As Hydro spokesman Halvor Molland told newspaper Aftenposten on Wednesday, energy prices are “the most important factor” for Hydro’s profitability. That’s why Hydro is investing heavily in Qatar instead of in its Norwegian plants.

And that seems to defy the goals set by its own biggest investor, Norway’s left-center government, which publicly states that it wants to cut carbon emissions and invests in Norwegian industry to preserve jobs. The state’s investment in Hydro doesn’t seem to be doing that.

Norwegian business and trade minister, Trond Giske (left), with Hydro CEO Svein Richard Brandtzæg earlier this year. Giske says a looming government evaluation will address the "paradox" of the state's industrial investments. PHOTO: Norsk Hydro

Business and trade minister Trond Giske has been faced with this sort of paradox before, over Statoil’s investment in a controversial and polluting oil sands project in Canada, or even Telenor’s questionable safety record at operations in India. (The state holds major stakes in both Statoil and Telenor, among other firms.) Operations that would hardly be allowed in Norway are carried out overseas, or the companies head overseas to cut costs. The state’s stakes could be considered “controlling,” but the state rarely if ever exerts its control.

Giske has repeatedly claimed that the state won’t meddle in the management of a company in which it invests, even though Norway’s huge pension fund known as the Oil Fund tries to do just that. Giske admitted to Aftenposten that there are “clearer rules” for the state’s pension fund investments than there are for its own direct investment in companies.

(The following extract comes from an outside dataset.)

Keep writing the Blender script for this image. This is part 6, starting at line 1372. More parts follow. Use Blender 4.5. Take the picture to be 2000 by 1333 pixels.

This “paradox,” Giske said, will be addressed in his ministry’s much-anticipated evaluation of state ownership in private companies, due out within the next year. Meanwhile, the state seems caught in yet another example of setting lofty goals, but failing to carry them out through its industrial investments, because the major goal is to make money on them. Securing industrial competence, preserving jobs and being socially and environmentally responsible rank only as additional goals.